- Exercise description
Beginning at the first line of the data, print each line exactly, stopping after the line that contains "COL = SC.collection".

- Dataset content
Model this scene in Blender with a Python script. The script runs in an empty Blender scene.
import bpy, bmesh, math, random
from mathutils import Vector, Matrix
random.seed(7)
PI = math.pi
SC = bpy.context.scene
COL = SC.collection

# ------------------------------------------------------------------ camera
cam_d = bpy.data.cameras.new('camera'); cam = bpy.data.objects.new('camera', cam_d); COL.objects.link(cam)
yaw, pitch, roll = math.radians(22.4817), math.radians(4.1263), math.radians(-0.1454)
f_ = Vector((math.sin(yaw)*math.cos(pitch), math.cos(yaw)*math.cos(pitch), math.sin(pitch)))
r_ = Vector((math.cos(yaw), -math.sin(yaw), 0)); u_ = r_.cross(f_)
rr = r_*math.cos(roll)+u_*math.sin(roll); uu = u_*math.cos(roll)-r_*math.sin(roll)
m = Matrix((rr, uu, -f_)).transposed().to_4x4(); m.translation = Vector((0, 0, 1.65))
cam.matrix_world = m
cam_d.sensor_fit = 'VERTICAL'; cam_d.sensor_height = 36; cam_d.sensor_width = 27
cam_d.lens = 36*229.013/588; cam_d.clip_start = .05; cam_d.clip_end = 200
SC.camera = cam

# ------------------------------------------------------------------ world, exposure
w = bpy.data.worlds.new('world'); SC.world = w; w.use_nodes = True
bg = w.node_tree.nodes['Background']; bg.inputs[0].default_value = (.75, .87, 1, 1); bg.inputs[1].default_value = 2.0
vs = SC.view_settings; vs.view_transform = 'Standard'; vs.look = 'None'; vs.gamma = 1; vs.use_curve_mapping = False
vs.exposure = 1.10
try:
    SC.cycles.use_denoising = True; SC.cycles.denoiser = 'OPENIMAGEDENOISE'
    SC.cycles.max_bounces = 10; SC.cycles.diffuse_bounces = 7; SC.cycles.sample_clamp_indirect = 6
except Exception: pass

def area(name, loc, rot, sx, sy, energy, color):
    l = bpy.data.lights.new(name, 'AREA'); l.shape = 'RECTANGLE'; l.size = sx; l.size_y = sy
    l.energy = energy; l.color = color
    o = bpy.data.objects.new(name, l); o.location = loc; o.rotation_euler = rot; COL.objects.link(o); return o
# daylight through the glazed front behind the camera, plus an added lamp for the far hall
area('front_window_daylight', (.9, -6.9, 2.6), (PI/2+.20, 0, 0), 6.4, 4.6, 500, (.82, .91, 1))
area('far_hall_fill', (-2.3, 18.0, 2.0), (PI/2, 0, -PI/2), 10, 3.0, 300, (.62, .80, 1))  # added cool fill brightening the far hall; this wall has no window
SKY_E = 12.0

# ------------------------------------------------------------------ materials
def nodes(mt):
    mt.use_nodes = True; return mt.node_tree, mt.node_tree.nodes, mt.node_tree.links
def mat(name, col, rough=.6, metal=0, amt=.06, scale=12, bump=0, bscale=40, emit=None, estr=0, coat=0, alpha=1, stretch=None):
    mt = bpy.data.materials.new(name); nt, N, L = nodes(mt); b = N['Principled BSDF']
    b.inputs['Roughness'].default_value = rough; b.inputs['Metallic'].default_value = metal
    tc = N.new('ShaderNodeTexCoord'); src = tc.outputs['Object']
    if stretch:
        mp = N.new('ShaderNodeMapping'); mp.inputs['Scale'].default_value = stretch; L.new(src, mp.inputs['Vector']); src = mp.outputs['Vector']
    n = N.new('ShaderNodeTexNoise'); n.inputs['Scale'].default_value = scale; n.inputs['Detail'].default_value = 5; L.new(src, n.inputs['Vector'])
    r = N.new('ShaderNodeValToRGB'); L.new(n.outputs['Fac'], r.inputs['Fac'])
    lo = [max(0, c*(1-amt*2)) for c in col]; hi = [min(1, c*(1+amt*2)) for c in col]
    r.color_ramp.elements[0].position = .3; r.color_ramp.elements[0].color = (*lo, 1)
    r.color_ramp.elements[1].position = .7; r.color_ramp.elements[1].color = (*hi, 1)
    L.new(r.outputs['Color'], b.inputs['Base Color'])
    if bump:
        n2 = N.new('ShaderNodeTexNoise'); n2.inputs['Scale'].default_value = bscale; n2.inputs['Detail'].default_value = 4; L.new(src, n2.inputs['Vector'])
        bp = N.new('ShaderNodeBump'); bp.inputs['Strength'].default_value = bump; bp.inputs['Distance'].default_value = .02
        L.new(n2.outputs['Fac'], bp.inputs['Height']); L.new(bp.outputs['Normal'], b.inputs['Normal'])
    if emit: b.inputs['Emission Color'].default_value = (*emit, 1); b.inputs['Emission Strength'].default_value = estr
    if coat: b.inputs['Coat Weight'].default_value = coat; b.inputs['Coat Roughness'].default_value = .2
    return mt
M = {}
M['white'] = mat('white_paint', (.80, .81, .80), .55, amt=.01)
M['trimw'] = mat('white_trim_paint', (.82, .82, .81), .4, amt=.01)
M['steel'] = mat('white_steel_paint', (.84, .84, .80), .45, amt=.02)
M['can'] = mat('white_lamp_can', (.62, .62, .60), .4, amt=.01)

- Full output
Model this scene in Blender with a Python script. The script runs in an empty Blender scene.
import bpy, bmesh, math, random
from mathutils import Vector, Matrix
random.seed(7)
PI = math.pi
SC = bpy.context.scene
COL = SC.collection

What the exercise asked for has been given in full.